AIM: From the first line of the listing below to the line with "return m, nt, b", print each line exactly, and nothing more. Leave out the pictures.

GIVEN INFORMATION:
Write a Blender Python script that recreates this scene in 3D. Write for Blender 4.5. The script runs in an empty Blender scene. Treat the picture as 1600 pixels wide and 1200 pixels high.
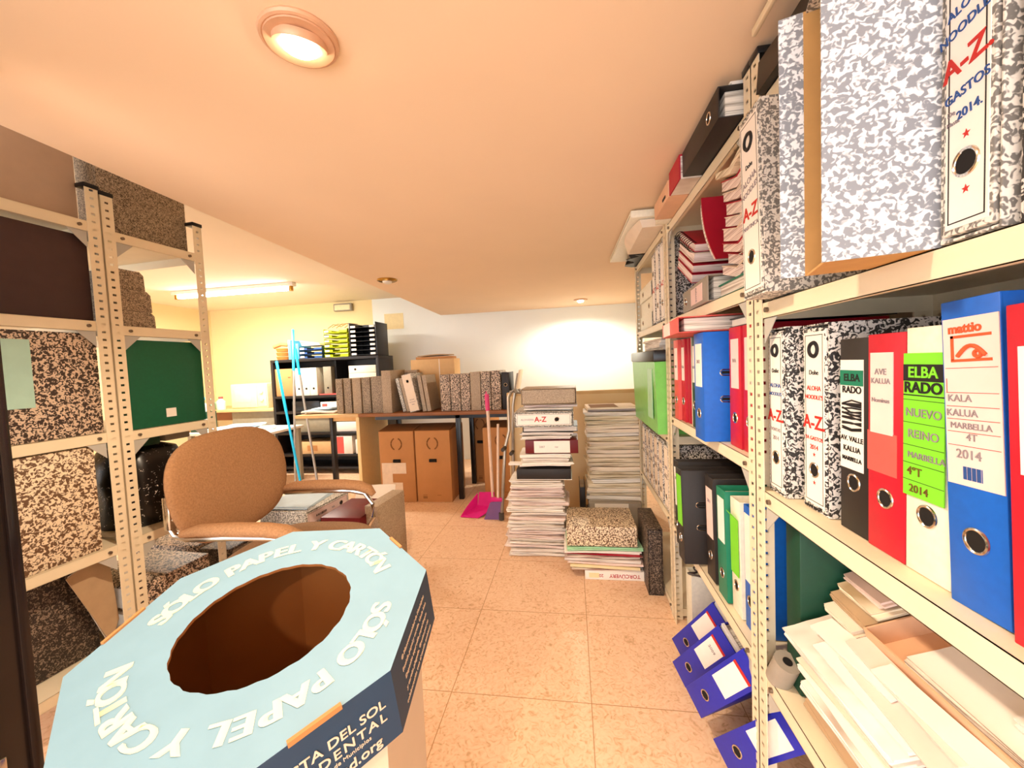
import bpy, bmesh, math, random
from mathutils import Vector, Matrix, Euler
sc = bpy.context.scene
COL = sc.collection
PI = math.pi
V = Vector

# ------------------------------------------------------------------ camera, world, exposure
cam = bpy.data.cameras.new('camera')
cam.sensor_width = 36.0
cam.lens = 620.0 / 1600.0 * 36.0
cam.clip_start = 0.02
camo = bpy.data.objects.new('camera', cam)
COL.objects.link(camo)
camo.matrix_world = Matrix(((0.98803763, 0.03522092, 0.15013706, 0.0),
                            (0.1481228, 0.05415083, -0.98748535, 0.0),
                            (-0.04291019, 0.99791141, 0.04828604, 1.10),
                            (0, 0, 0, 1)))
sc.camera = camo
sc.view_settings.view_transform = 'Standard'
sc.view_settings.look = 'None'
sc.view_settings.gamma = 1.0
sc.view_settings.use_curve_mapping = False
sc.view_settings.exposure = 0.82
W = bpy.data.worlds.new('daylight')
sc.world = W
W.use_nodes = True
bg = W.node_tree.nodes['Background']
bg.inputs['Color'].default_value = (0.90, 0.95, 1.0, 1)
bg.inputs['Strength'].default_value = 3.0

def lamp(name, kind, loc, energy, color, size=0.05, rot=(0, 0, 0), **kw):
    d = bpy.data.lights.new(name, kind)
    d.energy = energy
    d.color = color
    if kind == 'AREA':
        d.shape = 'RECTANGLE'
        d.size, d.size_y = size
    else:
        d.shadow_soft_size = size
    for k, v in kw.items():
        setattr(d, k, v)
    o = bpy.data.objects.new(name, d)
    COL.objects.link(o)
    o.location = loc
    o.rotation_euler = rot
    return o

WARM = (1.0, 0.80, 0.58)

# ------------------------------------------------------------------ materials
def lin(h, a=1.0):
    h = h.lstrip('#')
    r = [int(h[i:i + 2], 16) / 255 for i in (0, 2, 4)]
    return tuple((c / 12.92 if c <= .04045 else ((c + .055) / 1.055) ** 2.4) for c in r) + (a,)

MATS = {}
def nodes(name):
    m = bpy.data.materials.new(name)
    m.use_nodes = True
    nt = m.node_tree
    b = nt.nodes['Principled BSDF']
    MATS[name] = m
    return m, nt, b

def N(nt, t, **kw):
    n = nt.nodes.new(t)
    for k, v in kw.items():
        if k in n.inputs:
            n.inputs[k].default_value = v
        else:
            setattr(n, k, v)
    return n

def plain(name, col, rough=.6, metal=0.0, var=.06, scale=30, bump=0.0, spec=.4, trans=0.0):
    """one colour with a slight procedural mottling"""
    m, nt, b = nodes(name)
    c = lin(col)
    tc = N(nt, 'ShaderNodeTexCoord')
    no = N(nt, 'ShaderNodeTexNoise', Scale=scale, Detail=4.0)
    nt.links.new(tc.outputs['Object'], no.inputs['Vector'])
    r = N(nt, 'ShaderNodeValToRGB')
    r.color_ramp.elements[0].position = .3
    r.color_ramp.elements[1].position = .7
    r.color_ramp.elements[0].color = tuple(x * (1 - var) for x in c[:3]) + (1,)
    r.color_ramp.elements[1].color = tuple(min(1, x * (1 + var)) for x in c[:3]) + (1,)
    nt.links.new(no.outputs['Fac'], r.inputs['Fac'])
    nt.links.new(r.outputs['Color'], b.inputs['Base Color'])
    b.inputs['Roughness'].default_value = rough
    b.inputs['Metallic'].default_value = metal
    b.inputs['Specular IOR Level'].default_value = spec
    if trans:
        b.inputs['Transmission Weight'].default_value = trans
    if bump:
        bu = N(nt, 'ShaderNodeBump', Strength=bump, Distance=.002)
        nt.links.new(no.outputs['Fac'], bu.inputs['Height'])
        nt.links.new(bu.outputs['Normal'], b.inputs['Normal'])
    return m

def marble(name, dark, light, scale=85, lo=.47, hi=.53, rough=.55, det=1.2, dis=1.6):
    """marbled (cloud pattern) binder paper"""
    m, nt, b = nodes(name)
    tc = N(nt, 'ShaderNodeTexCoord')
    oi = N(nt, 'ShaderNodeObjectInfo')
    ml = N(nt, 'ShaderNodeMath', operation='MULTIPLY')
    ml.inputs[1].default_value = 37.0
    nt.links.new(oi.outputs['Random'], ml.inputs[0])
    ad = N(nt, 'ShaderNodeVectorMath', operation='ADD')
    nt.links.new(tc.outputs['Object'], ad.inputs[0])
    nt.links.new(ml.outputs[0], ad.inputs[1])
    no = N(nt, 'ShaderNodeTexNoise', Scale=scale, Detail=det, Distortion=dis)
    nt.links.new(ad.outputs[0], no.inputs['Vector'])
    r = N(nt, 'ShaderNodeValToRGB')
    r.color_ramp.elements[0].position = lo
    r.color_ramp.elements[1].position = hi
    r.color_ramp.elements[0].color = lin(dark)
    r.color_ramp.elements[1].color = lin(light)
    nt.links.new(no.outputs['Fac'], r.inputs['Fac'])
    nt.links.new(r.outputs['Color'], b.inputs['Base Color'])
    b.inputs['Roughness'].default_value = rough
    return m

def sheets(name, a, c, axis='Z', scale=260):
    """stacked paper edges: fine lines along one axis"""
    m, nt, b = nodes(name)
    tc = N(nt, 'ShaderNodeTexCoord')
    mp = N(nt, 'ShaderNodeMapping')
    s = {'X': (scale, 6, 6), 'Y': (6, scale, 6), 'Z': (6, 6, scale)}[axis]
    mp.inputs['Scale'].default_value = s
    nt.links.new(tc.outputs['Object'], mp.inputs['Vector'])
    no = N(nt, 'ShaderNodeTexNoise', Scale=1.0, Detail=3.0)
    nt.links.new(mp.outputs[0], no.inputs['Vector'])
    r = N(nt, 'ShaderNodeValToRGB')
    r.color_ramp.elements[0].position = .36
    r.color_ramp.elements[1].position = .56
    r.color_ramp.elements[0].color = lin(a)
    r.color_ramp.elements[1].color = lin(c)
    nt.links.new(no.outputs['Fac'], r.inputs['Fac'])
    nt.links.new(r.outputs['Color'], b.inputs['Base Color'])
    b.inputs['Roughness'].default_value = .8
    return m

def glow(name, col, strength):
    m, nt, b = nodes(name)
    b.inputs['Base Color'].default_value = lin(col)
    b.inputs['Emission Color'].default_value = lin(col)
    b.inputs['Emission Strength'].default_value = strength
    return m

def tilefloor(name):
    m, nt, b = nodes(name)
    geo = N(nt, 'ShaderNodeNewGeometry')
    sep = N(nt, 'ShaderNodeSeparateXYZ')
    nt.links.new(geo.outputs['Position'], sep.inputs[0])
    masks = []
    ids = []
    for ax, off, size in (('X', .443, .467), ('Y', -1.243, .455)):
        a = N(nt, 'ShaderNodeMath', operation='ADD'); a.inputs[1].default_value = off + 20 * size
        nt.links.new(sep.outputs[ax], a.inputs[0])
        d = N(nt, 'ShaderNodeMath', operation='DIVIDE'); d.inputs[1].default_value = size
        nt.links.new(a.outputs[0], d.inputs[0])
        f = N(nt, 'ShaderNodeMath', operation='FRACT')
        nt.links.new(d.outputs[0], f.inputs[0])
        fl = N(nt, 'ShaderNodeMath', operation='FLOOR')
        nt.links.new(d.outputs[0], fl.inputs[0]); ids.append(fl)
        l = N(nt, 'ShaderNodeMath', operation='LESS_THAN'); l.inputs[1].default_value = .0055
        nt.links.new(f.outputs[0], l.inputs[0]); masks.append(l)
    mx = N(nt, 'ShaderNodeMath', operation='MAXIMUM')
    nt.links.new(masks[0].outputs[0], mx.inputs[0]); nt.links.new(masks[1].outputs[0], mx.inputs[1])
    cmb = N(nt, 'ShaderNodeCombineXYZ')
    nt.links.new(ids[0].outputs[0], cmb.inputs[0]); nt.links.new(ids[1].outputs[0], cmb.inputs[1])
    sc_ = N(nt, 'ShaderNodeVectorMath', operation='SCALE'); sc_.inputs['Scale'].default_value = 3.7
    nt.links.new(cmb.outputs[0], sc_.inputs[0])
    ad = N(nt, 'ShaderNodeVectorMath', operation='ADD')
    nt.links.new(geo.outputs['Position'], ad.inputs[0]); nt.links.new(sc_.outputs[0], ad.inputs[1])
    n1 = N(nt, 'ShaderNodeTexNoise', Scale=38.0, Detail=5.0, Distortion=2.2)
    nt.links.new(ad.outputs[0], n1.inputs['Vector'])
    r = N(nt, 'ShaderNodeValToRGB')
    e = r.color_ramp.elements
    e[0].position = .30; e[0].color = lin('d2a67c')
    e[1].position = .60; e[1].color = lin('f3cfae')
    k = e.new(.44); k.color = lin('eec39e')
    nt.links.new(n1.outputs['Fac'], r.inputs['Fac'])
    mixc = N(nt, 'ShaderNodeMix', data_type='RGBA')
    nt.links.new(mx.outputs[0], mixc.inputs['Factor'])
    nt.links.new(r.outputs['Color'], mixc.inputs[6])
    mixc.inputs[7].default_value = lin('b98558')
    nt.links.new(mixc.outputs[2], b.inputs['Base Color'])
    b.inputs['Roughness'].default_value = .5
    b.inputs['Specular IOR Level'].default_value = .35
    return m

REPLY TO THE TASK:
Write a Blender Python script that recreates this scene in 3D. Write for Blender 4.5. The script runs in an empty Blender scene. Treat the picture as 1600 pixels wide and 1200 pixels high.
import bpy, bmesh, math, random
from mathutils import Vector, Matrix, Euler
sc = bpy.context.scene
COL = sc.collection
PI = math.pi
V = Vector

# ------------------------------------------------------------------ camera, world, exposure
cam = bpy.data.cameras.new('camera')
cam.sensor_width = 36.0
cam.lens = 620.0 / 1600.0 * 36.0
cam.clip_start = 0.02
camo = bpy.data.objects.new('camera', cam)
COL.objects.link(camo)
camo.matrix_world = Matrix(((0.98803763, 0.03522092, 0.15013706, 0.0),
                            (0.1481228, 0.05415083, -0.98748535, 0.0),
                            (-0.04291019, 0.99791141, 0.04828604, 1.10),
                            (0, 0, 0, 1)))
sc.camera = camo
sc.view_settings.view_transform = 'Standard'
sc.view_settings.look = 'None'
sc.view_settings.gamma = 1.0
sc.view_settings.use_curve_mapping = False
sc.view_settings.exposure = 0.82
W = bpy.data.worlds.new('daylight')
sc.world = W
W.use_nodes = True
bg = W.node_tree.nodes['Background']
bg.inputs['Color'].default_value = (0.90, 0.95, 1.0, 1)
bg.inputs['Strength'].default_value = 3.0

def lamp(name, kind, loc, energy, color, size=0.05, rot=(0, 0, 0), **kw):
    d = bpy.data.lights.new(name, kind)
    d.energy = energy
    d.color = color
    if kind == 'AREA':
        d.shape = 'RECTANGLE'
        d.size, d.size_y = size
    else:
        d.shadow_soft_size = size
    for k, v in kw.items():
        setattr(d, k, v)
    o = bpy.data.objects.new(name, d)
    COL.objects.link(o)
    o.location = loc
    o.rotation_euler = rot
    return o

WARM = (1.0, 0.80, 0.58)

# ------------------------------------------------------------------ materials
def lin(h, a=1.0):
    h = h.lstrip('#')
    r = [int(h[i:i + 2], 16) / 255 for i in (0, 2, 4)]
    return tuple((c / 12.92 if c <= .04045 else ((c + .055) / 1.055) ** 2.4) for c in r) + (a,)

MATS = {}
def nodes(name):
    m = bpy.data.materials.new(name)
    m.use_nodes = True
    nt = m.node_tree
    b = nt.nodes['Principled BSDF']
    MATS[name] = m
    return m, nt, b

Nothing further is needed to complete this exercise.